Not it is not. Stop trying to make that assumption; it shows you're obviously not a programmer. Just because a game has flashier lights doesn't automatically give it 'significantly more complex' coding. I too have played over 600 hours of CK2, the game you're using as an example, and I've modded the hell out of it too. Having a larger army does not in any way guarantee a victory. Those 30k+ doomstacks you're referring to are easily destroyed after a few decades with tech upgrades from Western powers; because in CK2, as in history, the Muslims of that era were more technologically advanced than the Westerners. You have to play catch up to have any chance of taking down one of the biggest empires in the game at that time. You are trying to use the battles from a game that is not focused on battles to make your point; while ignoring the other far more complex areas of the game such as the dynasty system, provincial system, character management... you know, the things that make a game like CK2 a grand strategy game.

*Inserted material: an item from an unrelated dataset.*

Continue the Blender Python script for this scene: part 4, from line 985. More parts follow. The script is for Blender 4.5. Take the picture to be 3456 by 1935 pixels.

And referrencing a comment from your previous post about why you think Total War games have more complex coding: pathfinding is one of the simpler elements to program; much simpler than say, AI programming. I don't have access to CA's code; but I can tell you that they're not programming pathfinding for 120 men. They're programming pathfinding for the unit; those 120 men are linked to that unit and follow where the unit's reference goes. At the most, with Rome 2, pathfinding is working on 80 units; not 80x120. Doing it the way you're suggesting isn't just inefficient, it's downright ridiculous to waste resources that way; something I don't CA (or any other game company in their right mind) would do.
Your assumptions are false and you should probably take some programming lessons before making broad claims like you've been doing.
"The Nation that makes a great distinction between its scholars and its warriors will have its thinking done by cowards and its fighting done by fools" - Thucydides
I love how people go bonkers about a game still be marketed after release (shocking I know) in a sub forum that is about that very same game. Did anyone actually think that just because you are unhappy with the release, that they actually would stop marketing that game? Really?
"Tell people that there's an invisible man in the sky who created the universe, and the vast majority will believe you.
Tell them the paint is wet, and they have to touch it to be sure."
-George Carlin
I like how people are saying Paradox games aren't a spreadsheet game because reasons. You get to know the end result of most actions in static numbers before you even act on them. Oh, you want to break that King's title? That means all these people won't like you. They aren't bad games, I actually like what I have played and watched of them, but they are a much "simpler" game in terms of cause and effect.
Well I'll give paradox one credit at least they release games that work unlike CA.
On the whole TW versus Paradox, at the very least TW welcomes newcomers (with adequate tutorials), while Paradox just takes a dump on the newcomers (with their dismal tutorials). CKII? Worst "job" ever!